Robot biru itu, jelas Eri, harganya sedikit di atas karena surat-suratnya masih ada dan hidup. Tidak ada yang dibuang dari motor itu, bahkan bannya juga dipakai sebagai ornamen robot. Kelistrikannya pun masih berfungsi.

"Ini warna biru bawaan. Masih ada surat-suratnya. Langka. Nanti surat-suratnya akan diserahkan ke pemesan robotnya juga, harganya menyesuaikan," tambahnya.

Bekas Kandang Ayam dan Pesanan Anggota DPR

Eri Sudarmono dan pekerjanya yang lagi mengelas. (Sumber: Kompas.TV/Hedi Basri)

Usai ngobrol beberapa menit di galeri lukisannya, Eri mengajak saya bergeser ke bagian ketiga studionya. Mereka menyebutnya bengkel. 

Ruang yang sebagian atapnya terbuka itu memang serupa bengkel. Semua perkakas untuk mempreteli mesin ada di situ. Gergaji besi, mesin las, hingga semprotan cat. Oli membandel menutupi lantai semen, dan ban-ban bekas disusun di langit-langit.

"Dulunya ini kandang ayam," kata Eri menjelaskan. Saya cukup terkejut.

Di bengkel yang luas kurang lebih sama dengan dua kali luas lapangan voli itu terdapat sekitar 14 pekerja. Sebagian besar mereka adalah warga sekitar dan tidak berlatar belakang seni.

Eri mengaku senang dengan mereka karena ia bisa sekaligus berbagi. Mereka yang awalnya hanya bisa ngelas, misalnya, "sekarang, tidak perlu saya arahkan terlalu banyak, mereka sudah tahu sendiri".   

Tak hanya warga sekitar, beberapa ada mahasiswa yang tengah melakoni Praktik Kerja Lapangan (PKL). Bahkan juga ada sarjana kehutanan yang bekerja di tempat Eri.

Eri beberapa kali sempat mengarahkan pekerjanya agar menatap secara presisi replika macan yang terletak persis di depan posisi kami berdiri.

"Ini mungkin seminggu lagi, pesanan Rachmat Gobel, anggota DPR," jelasnya.

Saat saya tanya apakah harga replika macan itu mencapat ratusan juta, Eri hanya tersenyum.

"Tidak sampai. Ini kurang lebih menghabiskan 10-15 motor," jawabnya.

Terletak di posisi yang berbeda, ada juga satu kerangka replika lain yang ukurannya nyaris sama dengan replika macan tadi.

"Itu apa, Mas?"

"Ini bagong"

Pesanan Mengantre, Tawaran Pindah, dan Sebuah Mimpi

Kami kemudian berpindah ke sudut bengkel, tempat para pekerja Eri beristirahat. Di sana mereka biasa minum es teh manis sambil mendengarkan lantunan musik dangdut koplo.

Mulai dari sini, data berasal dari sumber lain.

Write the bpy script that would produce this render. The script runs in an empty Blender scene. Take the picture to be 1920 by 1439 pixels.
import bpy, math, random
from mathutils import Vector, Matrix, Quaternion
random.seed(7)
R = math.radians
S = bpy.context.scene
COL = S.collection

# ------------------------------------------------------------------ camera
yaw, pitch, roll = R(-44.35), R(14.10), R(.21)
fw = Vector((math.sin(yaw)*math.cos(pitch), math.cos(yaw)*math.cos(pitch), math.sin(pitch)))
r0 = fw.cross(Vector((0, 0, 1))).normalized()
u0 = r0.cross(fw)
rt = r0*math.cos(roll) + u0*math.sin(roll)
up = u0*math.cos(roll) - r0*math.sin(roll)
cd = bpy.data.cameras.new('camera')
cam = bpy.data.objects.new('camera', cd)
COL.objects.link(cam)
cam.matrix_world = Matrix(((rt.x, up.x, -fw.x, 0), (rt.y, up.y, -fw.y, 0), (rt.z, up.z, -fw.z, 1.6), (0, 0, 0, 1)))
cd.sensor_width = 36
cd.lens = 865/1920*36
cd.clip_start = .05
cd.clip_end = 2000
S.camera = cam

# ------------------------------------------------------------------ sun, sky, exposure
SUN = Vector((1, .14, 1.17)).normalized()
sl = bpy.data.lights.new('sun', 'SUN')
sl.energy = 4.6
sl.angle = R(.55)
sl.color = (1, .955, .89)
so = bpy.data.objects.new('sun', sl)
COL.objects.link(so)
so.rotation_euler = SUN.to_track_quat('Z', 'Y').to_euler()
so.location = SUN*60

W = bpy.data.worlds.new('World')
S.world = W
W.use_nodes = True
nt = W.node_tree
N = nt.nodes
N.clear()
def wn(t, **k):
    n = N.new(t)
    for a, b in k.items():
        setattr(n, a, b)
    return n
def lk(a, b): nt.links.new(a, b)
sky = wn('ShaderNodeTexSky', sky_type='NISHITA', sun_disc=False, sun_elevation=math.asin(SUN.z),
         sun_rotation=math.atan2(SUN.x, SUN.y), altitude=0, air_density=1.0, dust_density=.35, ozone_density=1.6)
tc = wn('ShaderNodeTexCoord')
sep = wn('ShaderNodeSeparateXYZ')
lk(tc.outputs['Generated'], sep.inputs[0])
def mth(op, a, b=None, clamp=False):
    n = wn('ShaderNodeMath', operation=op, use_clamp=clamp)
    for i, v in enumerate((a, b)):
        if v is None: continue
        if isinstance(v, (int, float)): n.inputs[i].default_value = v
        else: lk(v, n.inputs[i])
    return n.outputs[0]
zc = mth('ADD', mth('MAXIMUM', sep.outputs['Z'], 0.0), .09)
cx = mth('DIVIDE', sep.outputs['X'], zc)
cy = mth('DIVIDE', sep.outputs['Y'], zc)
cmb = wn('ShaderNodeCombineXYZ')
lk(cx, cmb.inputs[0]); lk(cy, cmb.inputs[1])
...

Saya kembali menyodorkan pertanyaan: selain platform WhatsApp dan Instagram, adakah platform lain yang digunakan Eri untuk memasarkan karya-karyanya?

"Cukup di Instagram saja dulu," jawabnya.

Eri memang enggan bekerja ngoyo atau memaksakan diri. Ia hanya mau fokus mengerjakan tiap pesanan satu per satu dengan sebaik mungkin.

"Sesuai pesanan saja. Ini saja antriannya masih sampai lebaran. Orang mesannya paketan. Ada yang langsung pesan empat, lima, enam," jawab Eri.

Ia kemudian membuka smartphone-nya dan memperlihatkan ke saya daftar pesanan yang ia perkirakan baru akan rampung akhir puasa mendatang.

Karena kepiawaiannya, Eri beberapa kali diminta orang untuk mengembangkan Transformers-nya di luar Eri Studi0 Art.

Sandiaga Salahuddin Uno, Menteri Pariwisata dan Ekonomi Kreatif (Menparekraf), adalah salah satu orang yang sempat membujuk Eri agar ia memperluas cabang ke Jakarta. Alasannya, karena limbah motor bekas banyak di Ibu Kota. Tawaran serupa dari Malaysia pun sempat pula ia terima.

Tapi Eri belum tergiur untuk melakukan itu semua. "Di Jogja juga masih banyak motor-motor bekas," jawabnya. Ia masih fokus menyelesaikan mimpinya yang lain:

"Masih perlu bikin robot bergerak, punya kami baru lampu yang bisa nyala. Dan itu biayanya mahal, satu gerakan saja butuh modal ratusan juta."

Sebelum pertemuan kami selesai, saya sempat menanyakan Eri lagi satu hal: "Bercita-cita masuk Transformers beneran nggak, Mas?" 

Sambil tersenyum Eri menjawab: "Hampir semua orang menginginkan itu."